Wpadka Granicy na własnym boisku

Gospodarze musieli radzić sobie bez Pietkiewicza, Achcińskiego oraz Mikulskiego. - Osłabienia okazały się kluczowe, bo nasza młodzież nie dała rady przeciwstawić się pomysłowo grającym rywalom z Żarowa - powiedział Andrzej Lipko z obozu Granicy. Dobre spotkanie rozegrał zwłaszcza Kołodziej, który trzykrotnie wpisał się na listę strzelców. Pierwszego gola strzelił jednak nie on, a Felich. I to już w 4. minucie. Wyrównał Mokijewski, ale później sprawy w swoje ręce wziął wspomniany Kołodziej. Nadzieje miejscowych po przerwie obudził jeszcze Więckiewicz. Na dobrze zorganizowanych gości było to jednak zbyt mało.

GRANICA BOGATYNIA - ZJEDNOCZENI ŻARÓW 2:4 (1:3)

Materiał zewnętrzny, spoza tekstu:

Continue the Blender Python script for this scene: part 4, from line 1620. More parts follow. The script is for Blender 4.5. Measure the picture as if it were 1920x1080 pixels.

Bramki: 0:1 Felich (4), 1:1 Mokijewski (26), 1:2 Kołodziej (36), 1:3 Kołodziej (41), 2:3 Więckiewicz (56), 2:4 Kołodziej (60-karny).
Sędziował: Paweł Kucharczyk (Wrocław).
Widzów: 300.

GRANICA: Gawlik - Sochacki, Duduć, Sawczuk, Suchocki, Fularz, Szydło, Krzesiński (65 Kostrzewa), Mokijewski (55 Słomiak), Więckiewicz, Janiak (89 Gmyrek).
ZJEDNOCZENI: Hruszowiec - Drąg, Marszałek, Okarma, Kołodziej, Czoch, Goździejewski (70 Uszczyk), Zyl (90 Łagiewka), Kloc (57 Pietruszka), Wojnowski, Felich (89 Baziak).